Mis referencias gustativas alrededor de ellos y su domicilio son, sin duda, la Bodega Donostiarra y el desaparecido Bodegón de Gros (tan cutre que le hubiera servido a Javier Olivares para rodar un capítulo sobre la posguerra de El Ministerio del Tiempo). Similar a este último local hay que citar a La Rampa, un espartano sitio donde hoy curiosamente se ubica una de las sociedades más modernas y distinguidas como es Itsasburu.

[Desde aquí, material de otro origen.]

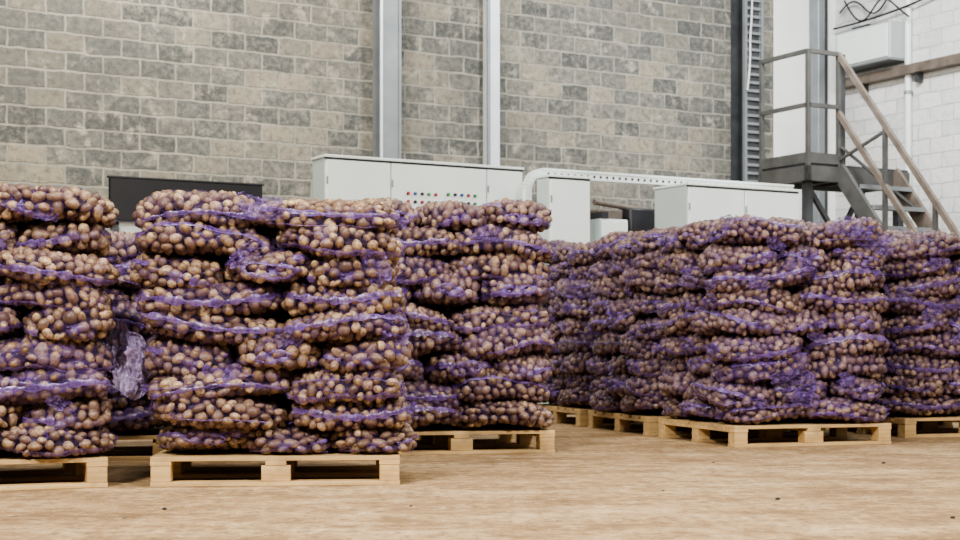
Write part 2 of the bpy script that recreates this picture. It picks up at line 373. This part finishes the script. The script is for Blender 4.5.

De obligada mención es un sitio todavía abierto como el Gure Txoko o el Aitz​gorri, que recuperó su nombre tras la marcha del Narru de Iñigo Peña, y por supuesto un restaurante que sobresalía por muy chic: El Metropol, con camareros de alto copete según recuerdo.

Tampoco puedo olvidar los sitios más de referencia donde mi amona realizaba las compras como la pescadería Ramonita de la calle Usandizaga, Ultramarinos Munilla, o la pastelería Nueva York, donde precisamente se formó profesionalmente el oiartzuarra Manuel Iza, que aprendió allí los secretos de la confitería que más tarde plasmaría en su dilatada carrera de chef.